Microstructure and Fracture Characteristics of Heat‐Affected Zone in Shipbuilding Steel Plates with Mg Deoxidation after High Heat Input Welding

Abstract

To clarify the microstructure and fracture characteristics of heat‐affected zone in shipbuilding steel plates with Mg deoxidation after high heat input welding, two steels with 0.0002 (2Mg) and 0.0049 (49Mg) wt% Mg are prepared and investigated with metallography and crystallography. Compared with 2Mg, TiN particles are incrementally refined in 49Mg, making the prior austenite grain (PAG) size decrease. In the large‐sized grains of 2Mg, there are preferentially formed coarse grain boundary ferrites (GBFs) and ferrite side plates (FSPs), followed by intragranular bainite ferrites (IBFs).
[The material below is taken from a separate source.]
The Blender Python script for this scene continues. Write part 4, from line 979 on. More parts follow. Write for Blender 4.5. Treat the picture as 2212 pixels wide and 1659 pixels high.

The small PAGs of 49Mg make fine‐grained polygonal ferrites (PFs) dominate the microstructure. With Mg addition, the effective grain with θ > 50° refines and the high‐angle grain boundary density increases. The brittle transgranular fracture occurs around little‐deformed coarse GBFs, FSPs, and IBFs with θ < 15° in 2Mg, showing the weak crack resistance. However, in 49Mg, the ductile fracture occurs around fine PFs and IAFs with large plastic deformation. Although there is transgranular fracture in coarse PFs, it can be soon deflected and arrested by small‐sized PFs with θ > 50° in 49Mg. Thus, for 49Mg, the crack initiation and propagation energies increase with the toughness at −40 °C increasing from 20 to 167 J.